Faithfully return all lines, omitting every embedded picture.

#####

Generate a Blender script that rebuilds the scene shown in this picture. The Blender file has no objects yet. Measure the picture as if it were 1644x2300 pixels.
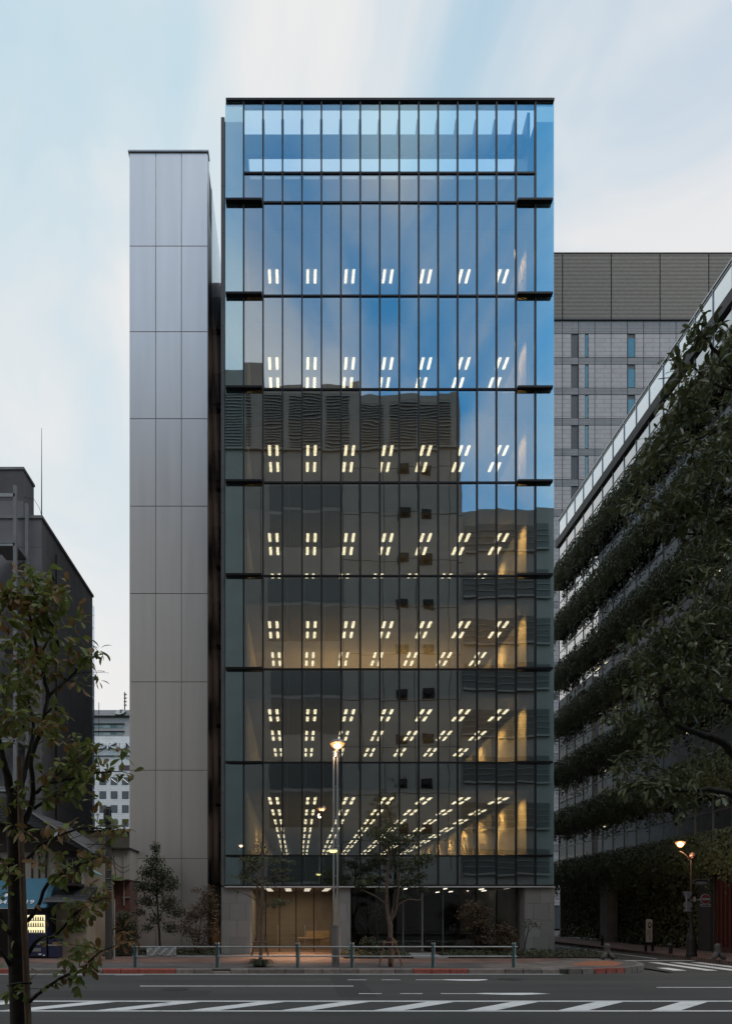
import bpy, math, random
import numpy as np
from mathutils import Vector, Matrix
random.seed(7); rng = np.random.default_rng(7)
R = math.radians
scene = bpy.context.scene
COL = scene.collection

# ------------------------------------------------------------------ camera
CZ = 1.86            # eye height above the pavement
F = 1560.0           # focal length in photo pixels (photo 1644 x 2300)
VX, VY = 668.0, 2050.0
cam = bpy.data.cameras.new('camera'); camo = bpy.data.objects.new('camera', cam); COL.objects.link(camo)
camo.location = (0, 0, CZ); camo.rotation_euler = (R(90), 0, 0)
cam.sensor_width = 36; cam.lens = F / 2300 * 36
cam.shift_x = (822 - VX) / 2300; cam.shift_y = (VY - 1150) / 2300
cam.clip_start = 0.1; cam.clip_end = 3000
scene.camera = camo

# ------------------------------------------------------------------ world
world = bpy.data.worlds.new('World'); scene.world = world; world.use_nodes = True
wn = world.node_tree; wn.nodes.clear()
def wnode(t, **k):
    n = wn.nodes.new(t)
    for a, b in k.items(): setattr(n, a, b)
    return n
SUN_EL, SUN_ROT = R(56), R(125)
sky = wnode('ShaderNodeTexSky', sky_type='NISHITA'); sky.sun_disc = False
sky.sun_elevation = SUN_EL; sky.sun_rotation = SUN_ROT; sky.air_density = 1.3; sky.dust_density = 0.4; sky.ozone_density = 2.6
CLX, CLY = 0.7, 2.9
tc = wnode('ShaderNodeTexCoord')
sep = wnode('ShaderNodeSeparateXYZ'); wn.links.new(tc.outputs['Generated'], sep.inputs[0])
def wmath(op, a, b=None, c=None, clamp=False):
    n = wnode('ShaderNodeMath', operation=op); n.use_clamp = clamp
    for i, v in enumerate((a, b, c)):
        if v is None: continue
        if isinstance(v, (int, float)): n.inputs[i].default_value = v
        else: wn.links.new(v, n.inputs[i])
    return n.outputs[0]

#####

• Task output:
Generate a Blender script that rebuilds the scene shown in this picture. The Blender file has no objects yet. Measure the picture as if it were 1644x2300 pixels.
import bpy, math, random
import numpy as np
from mathutils import Vector, Matrix
random.seed(7); rng = np.random.default_rng(7)
R = math.radians
scene = bpy.context.scene
COL = scene.collection

# ------------------------------------------------------------------ camera
CZ = 1.86            # eye height above the pavement
F = 1560.0           # focal length in photo pixels (photo 1644 x 2300)
VX, VY = 668.0, 2050.0
cam = bpy.data.cameras.new('camera'); camo = bpy.data.objects.new('camera', cam); COL.objects.link(camo)
camo.location = (0, 0, CZ); camo.rotation_euler = (R(90), 0, 0)
cam.sensor_width = 36; cam.lens = F / 2300 * 36
cam.shift_x = (822 - VX) / 2300; cam.shift_y = (VY - 1150) / 2300
cam.clip_start = 0.1; cam.clip_end = 3000
scene.camera = camo

# ------------------------------------------------------------------ world
world = bpy.data.worlds.new('World'); scene.world = world; world.use_nodes = True
wn = world.node_tree; wn.nodes.clear()
def wnode(t, **k):
    n = wn.nodes.new(t)
    for a, b in k.items(): setattr(n, a, b)
    return n
SUN_EL, SUN_ROT = R(56), R(125)
sky = wnode('ShaderNodeTexSky', sky_type='NISHITA'); sky.sun_disc = False
sky.sun_elevation = SUN_EL; sky.sun_rotation = SUN_ROT; sky.air_density = 1.3; sky.dust_density = 0.4; sky.ozone_density = 2.6
CLX, CLY = 0.7, 2.9
tc = wnode('ShaderNodeTexCoord')
sep = wnode('ShaderNodeSeparateXYZ'); wn.links.new(tc.outputs['Generated'], sep.inputs[0])
def wmath(op, a, b=None, c=None, clamp=False):
    n = wnode('ShaderNodeMath', operation=op); n.use_clamp = clamp
    for i, v in enumerate((a, b, c)):
        if v is None: continue
        if isinstance(v, (int, float)): n.inputs[i].default_value = v
        else: wn.links.new(v, n.inputs[i])
    return n.outputs[0]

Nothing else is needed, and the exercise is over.